9. A photomask according to claim 1 wherein the compensating layer material comprises silicon oxynitride, silicon carbide, or suitable combinations thereof.

10. A method comprising:

coupling a compensating layer with a glass substrate, the compensating layer having optical properties to compensate for thick mask effects;

depositing an absorber layer to the compensating layer;

patterning first and second openings into the absorber layer;

patterning the second opening into the compensating layer material, the second opening having a depth selected to provide a desired phase shift, the compensating layer material having an index of refraction that is greater than the index of refraction of the glass substrate to reduce the depth of the second opening to provide a desired phase shift; and

cleaning and inspecting the patterned mask surface for defects.

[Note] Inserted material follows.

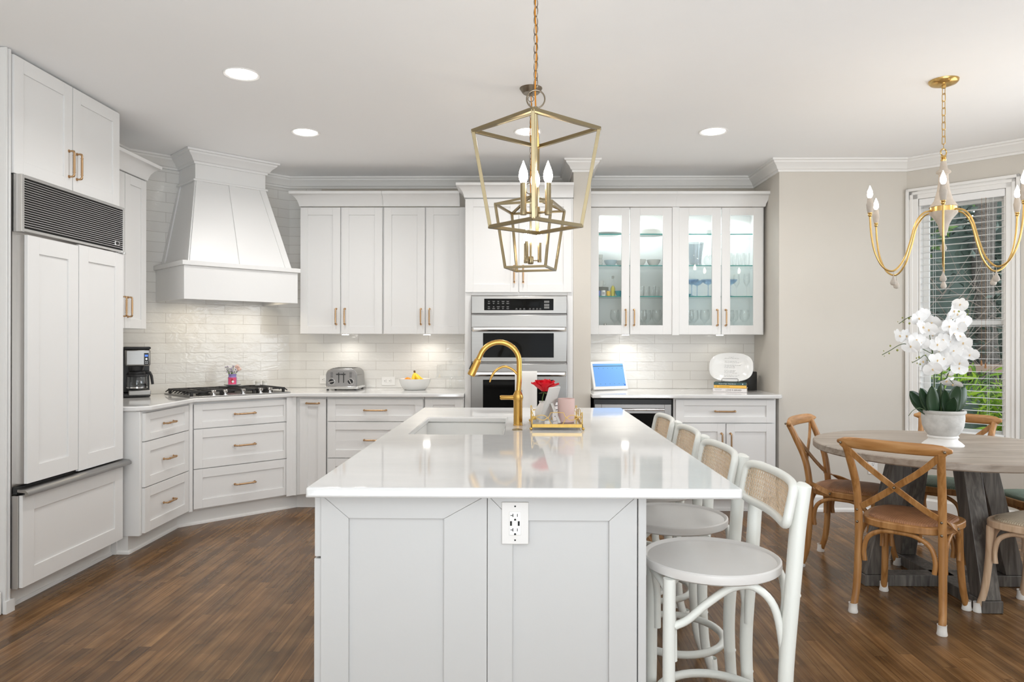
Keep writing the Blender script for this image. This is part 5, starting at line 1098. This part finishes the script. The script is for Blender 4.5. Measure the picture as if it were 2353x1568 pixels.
# ------------------------------------------------------------------ orchid on the table
po = thing('potted_orchid', 'white orchid with dark leaves in a grey stone pot on the round table', 'plant', (2.286, 3.905, .7605))
MB().lathe([(.001, 0), (.100, 0), (.101, .006), (.088, .018), (.072, .030), (.069, .040), (.076, .046), (.072, .055), (.001, .055)], seg=36).build('pot_foot', 'pot_foot', po, angle=50)
MB().lathe([(.001, .0555), (.070, .055), (.088, .078), (.100, .110), (.104, .150), (.103, .172), (.110, .178), (.110, .190), (.100, .192), (.094, .180), (.090, .150), (.001, .150)], seg=40).build('pot', 'pot_stone', po, angle=50)
MB().lathe([(.093, .165), (.05, .172), (.001, .175)], seg=24).build('moss', 'soil_moss', po)
def wp(px, py, dy=0.0):     # position on the plant's own upright plane, measured from the photograph once
    Y = 3.905+dy; u = (px-1176.5)/1640; xx = Y*(u*math.cos(R(.785))-math.sin(R(.785)))/(u*math.sin(R(.785))+math.cos(R(.785))); return Vector((xx-2.286, dy, 1.32-(py-785)/1640*Y*1.008-.7605))
def leaf(base, tip, w, bend, nrm):
    b = MB(); base, tip = Vector(base), Vector(tip); d = tip-base; nrm = Vector(nrm); nrm = (nrm-d.normalized()*nrm.dot(d.normalized())).normalized(); sd = d.normalized().cross(nrm); n = 12; vs = []
    for i in range(n+1):
        f = i/n; c_ = base+d*f+nrm*bend*math.sin(math.pi*f*.85)*-1; ww = w*(math.sin(math.pi*min(1, .10+.90*f)))**.62*(1 if f < .98 else .35)
        for j, k in enumerate((-1, -.5, 0, .5, 1)): vs.append(c_+sd*ww*k+nrm*(.20*ww*abs(k)))
    fs = [(i*5+j, i*5+j+1, (i+1)*5+j+1, (i+1)*5+j) for i in range(n) for j in range(4)]
    b.add(vs, fs); o = b.build('leaf', 'orchid_leaf', po, angle=180); m_ = o.modifiers.new('thickness', 'SOLIDIFY'); m_.thickness = .0022; return o
Z_ = .17
for (bx, by, tx, ty, dy, w, bd, nr) in ((2150, 941, 2095, 896, -.03, .042, .035, (-.2, -1, .4)), (2150, 942, 2117, 889, -.06, .036, .02, (.1, -1, .1)), (2146, 944, 2142, 884, -.075, .038, .012, (.1, -1, .0)), (2160, 943, 2160, 880, .05, .034, .02, (0, 1, .2)),
                                        (2180, 944, 2193, 910, -.085, .026, .010, (-.5, -1, .6)), (2178, 942, 2172, 893, -.04, .026, .02, (-.4, -1, .1)), (2188, 944, 2204, 882, -.035, .040, .02, (-.1, -1, .15)), (2190, 944, 2215, 884, .03, .036, .02, (0, 1, .1))):
    a_ = wp(bx, by, dy*.3); a_.z = .165; leaf(a_, wp(tx, ty, dy), w, bd, nr)
def zp(x, y): return 2020+x*.17857, 680+y*.17857
def stemline(pts, r, name='flower_spike'):
    P_ = [wp(*zp(x, y), dy) for x, y, dy in pts]; P_[0].z = max(P_[0].z, .16) if pts[0][1] > 1400 else P_[0].z
    MB().tube(spline(P_, 5), r, 7).build(name, 'orchid_stem', po)
stemline([(705, 1470, -.01), (712, 1150, -.02), (700, 900, -.02), (688, 740, -.02), (686, 655, -.02)], .0032)
stemline([(690, 740, -.02), (520, 655, -.03), (430, 640, -.03), (330, 610, -.03), (250, 630, -.035), (150, 690, -.04), (40, 750, -.04)], .0019)
stemline([(688, 760, -.02), (660, 560, .0), (620, 400, .01), (500, 255, .0), (420, 260, -.01), (350, 290, -.01), (255, 355, -.01)], .0019)
stemline([(700, 880, -.02), (650, 830, -.05), (590, 755, -.05), (520, 800, -.05), (425, 850, -.05)], .0017)
stemline([(800, 1470, .0), (800, 1030, .0), (850, 700, .0), (900, 400, .01), (1000, 230, .01), (1080, 170, .0), (1150, 190, .0), (1130, 250, .0)], .0030)
stemline([(835, 1470, .02), (840, 1150, .02), (930, 900, -.01), (1040, 740, -.03), (1150, 740, -.03)], .0028)
stemline([(820, 1080, .0), (880, 1040, -.05), (960, 1120, -.07)], .0018)
stemline([(700, 880, -.02), (760, 950, -.05), (850, 1000, -.06)], .0018)
random.seed(4)
def petal_pts(b, m, L_, Wd, cup, ruff=.0):
    g = []
    for i in range(6):
        v = i/5; ww = Wd*math.sin(math.pi*(.06+.86*v))**.8; g.append([m @ Vector((v*L_, u*ww, cup*v*v*L_-.25*ww*abs(u)+ruff*math.sin(u*5+v*4)*v)) for u in (-1, -.5, 0, .5, 1)])
    vs = [p for r_ in g for p in r_]; b.add(vs, [(i*5+j, i*5+j+1, (i+1)*5+j+1, (i+1)*5+j) for i in range(5) for j in range(4)])
FL = [(1045, 110), (960, 190), (1010, 235), (920, 290), (1085, 335), (900, 385), (1010, 400), (960, 480), (880, 490), (1035, 510), (820, 560), (750, 620), (900, 570), (1085, 600), (960, 700), (1050, 720), (1165, 745), (860, 690), (780, 690), (930, 800), (1040, 850), (840, 800), (750, 820), (820, 860), (1030, 920), (890, 995), (950, 1120), (870, 1075), (640, 900), (690, 930),
      (510, 285), (565, 240), (680, 340), (560, 400), (640, 430), (730, 430), (690, 490), (260, 510), (350, 510), (480, 560), (540, 590), (600, 560), (670, 590), (410, 640), (560, 830)]
for i, (x, y) in enumerate(FL):
    c_ = wp(*zp(x, y), random.uniform(-.055, .03)); yaw = random.uniform(-55, 40); pit = random.uniform(-25, 25); s = random.uniform(.9, 1.08)
    if i in (26, 27, 25): pit = 60
    m0 = T(c_.x, c_.y, c_.z, yaw, 90+pit) @ Matrix.Rotation(R(random.uniform(-20, 20)), 4, 'Z'); b = MB()
    for a, L_, W_ in ((0, .044, .030), (180, .044, .030)): petal_pts(b, m0 @ Matrix.Rotation(R(a), 4, 'Z') @ T(0, 0, .001), L_*s, W_*s, .12, .001)
    for a, L_, W_ in ((90, .040, .018), (-38-90+0, .038, .017), (-90+38, .038, .017)): petal_pts(b, m0 @ Matrix.Rotation(R(a), 4, 'Z'), L_*s, W_*s, -.05)
    f = b.build('flower', 'petal', po, angle=180)
    b = MB(m0); b.sphere((0, 0, .004), .0042, seg=7, rings=5); b.sphere((0, -.006, .005), .0035, seg=6, rings=4); b.build('flower_lip', 'petal_center', f)
for x, y, s in ((385, 285, 1.3), (390, 350, 1.15), (300, 280, .9), (310, 335, .7), (240, 330, .5), (145, 635, 1), (235, 690, 1.2), (130, 730, .9), (60, 700, .6), (68, 765, .5), (40, 750, .4), (515, 780, 1.1), (482, 790, .8), (425, 838, .5), (490, 855, .7), (530, 868, .9), (600, 755, .8), (620, 820, .6), (700, 832, 1.2), (1025, 200, 1.2), (1055, 190, .8), (1115, 260, 1.2), (1135, 235, .8)):
    c_ = wp(*zp(x, y), -.035 if y > 500 else -.005); MB().sphere(c_, .0047*s, sz=1.15, seg=9, rings=6).build('bud', 'bud', po)
MB().tube(spline([wp(2125, 938, -.05), wp(2112, 934, -.08), wp(2098, 940, -.1), wp(2088, 952, -.1)], 5), .0016, 6).build('aerial_root', 'orchid_stem', po)
# ------------------------------------------------------------------ the garden beyond the bay window
MB().box(-8, 16, 6.6, 22, -.45, -.35).box(4.2, 16, -6, 6.6, -.45, -.35).build('garden_ground', 'garden_soil', smooth=False, kind='structure')
dirv = Vector((.707, .707, 0))
def leaves(b, c, rad, n, L_, W_, shell=.55, sq=(1, 1, 1)):
    for _ in range(n):
        d = Vector((random.gauss(0, 1), random.gauss(0, 1), random.gauss(0, 1))).normalized(); r = random.uniform(shell, 1); p = Vector(c)+Vector((d.x*rad[0], d.y*rad[1], d.z*rad[2]))*r
        if p.z < -.3: continue
        a = (d*.6+Vector((random.uniform(-1, 1), random.uniform(-1, 1), random.uniform(-.7, .9)))).normalized(); s = a.orthogonal().normalized(); s.rotate(Matrix.Rotation(random.uniform(0, 6.28), 3, a)); l_ = L_*random.uniform(.6, 1.3); w_ = W_*random.uniform(.7, 1.2)
        nn = a.cross(s)*w_*.4
        b.add([p, p+a*l_*.45+s*w_+nn, p+a*l_, p+a*l_*.45-s*w_+nn], [(0, 1, 2), (0, 2, 3)])
def shrub(name, label, x, y, z, rad, n, mat, L_=.10, W_=.014, core='leaf_dark', grp=None, cat='bush'):
    t = thing(name, label, cat, (x, y, -.35), 0, grp); b = MB(); leaves(b, (0, 0, z+.35), rad, n, L_, W_); b.build('foliage', mat, t, smooth=False)
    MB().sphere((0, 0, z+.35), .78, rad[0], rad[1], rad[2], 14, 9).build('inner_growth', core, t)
    MB().cyl((0, 0, -.02), (0, 0, z+.3), .04, .02, 8).build('stem', 'bark', t); return t
random.seed(9)
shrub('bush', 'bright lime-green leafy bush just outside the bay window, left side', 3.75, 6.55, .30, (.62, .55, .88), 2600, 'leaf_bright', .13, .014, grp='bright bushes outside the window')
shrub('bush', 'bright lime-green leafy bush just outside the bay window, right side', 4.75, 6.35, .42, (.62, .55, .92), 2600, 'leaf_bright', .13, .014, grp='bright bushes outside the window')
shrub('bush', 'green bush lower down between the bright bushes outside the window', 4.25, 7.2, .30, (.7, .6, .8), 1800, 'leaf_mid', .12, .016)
shrub('hedge_tree', 'dark evergreen mass behind the bushes outside the window', 4.9, 9.4, 1.6, (1.7, 1.0, 2.1), 5200, 'leaf_dark', .13, .03, cat='tree', grp='dark trees in the garden')
shrub('hedge_tree', 'dark evergreen tree further left beyond the window', 3.2, 10.0, 2.0, (1.5, 1.0, 2.5), 3600, 'leaf_dark', .13, .03, cat='tree', grp='dark trees in the garden')
shrub('hedge_tree', 'dark evergreen tree further right beyond the window', 7.0, 9.6, 1.8, (1.6, 1.1, 2.4), 3600, 'leaf_dark', .13, .03, cat='tree', grp='dark trees in the garden')
shrub('hedge_tree', 'tall mottled tree crown high behind the dark evergreens', 5.4, 12.5, 4.2, (3.2, 1.6, 2.6), 4200, 'leaf_mid', .2, .05, cat='tree')
t = thing('tree_trunk', 'thick grey-brown tree trunk seen through the top of the window', 'tree', (5.62, 8.75, -.36))
MB().tube(spline([(0, 0, 0), (.03, .02, 1.5), (-.02, 0, 2.6), (.06, 0, 4.2), (.0, 0, 5.5)], 5), [.15-.003*i for i in range(21)], 14).build('trunk', 'bark', t)
shrub('bush', 'mid-green leafy branches high outside the window at its upper left', 4.35, 8.3, 2.75, (.55, .4, .5), 420, 'leaf_mid', .10, .03)
t = thing('bare_shrub', 'tangle of bare brown branches in front of the dark evergreens', 'bush', (4.7, 8.0, -.36)); b = MB()
for i in range(110):
    p = Vector((random.uniform(-.8, .8), random.uniform(-.3, .3), random.uniform(.5, 2.3))); d = Vector((random.uniform(-1, 1), random.uniform(-.3, .3), random.uniform(.0, 1.2))).normalized(); L_ = random.uniform(.3, 1.0)
    b.tube([p, p+d*L_*.5+Vector((random.uniform(-.08, .08), 0, random.uniform(-.05, .05))), p+d*L_], [.006, .004, .0015], 4)
b.cyl((0, 0, 0), (0, 0, .9), .05, .03, 8); b.build('branches', 'twig', t)
t = thing('garden_rail', 'reddish wooden rail low in the garden behind the bright bushes', 'fence', (4.4, 7.75, -.36)); MB().box(-1.6, 1.8, 0, .08, 1.36, 1.44).build('rail', 'deck_wood', t)
for x in (-1.4, 0, 1.5): MB().box(x-.05, x+.05, .08, .16, 0, 1.5).build('post', 'deck_wood', t)
bpy.context.view_layer.update()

11. A method according to claim 10 wherein coupling a compensating layer comprises coupling a compensating layer having a higher absorption than the glass substrate to increase intensity uniformity of radiation that passes through the first and second opening and having a transmission between about 60% to 90% to reduce a need for width-biasing or to increase width uniformity of the first and second openings, or combinations thereof.

12. A method according to claim 10 further comprising:

patterning the second opening into the glass substrate.

13. A method according to claim 10 further comprising:

depositing an etch stop layer to a glass substrate such that the etch stop layer is between the glass substrate and the compensating layer.

14. A method according to claim 13 further comprising:

patterning the second opening into the etch stop layer, the etch stop layer comprising TiN, TaN, TaHf, or suitable combinations thereof.

15. A method according to claim 10 wherein the glass substrate comprises quartz, fused silica, modified fused silica, or suitable combinations thereof, the absorber layer comprises chrome, chrome oxide, tungsten, amorphous silicon, or suitable combinations thereof, and the compensating layer material comprises silicon oxynitride, silicon carbide, or suitable combinations thereof.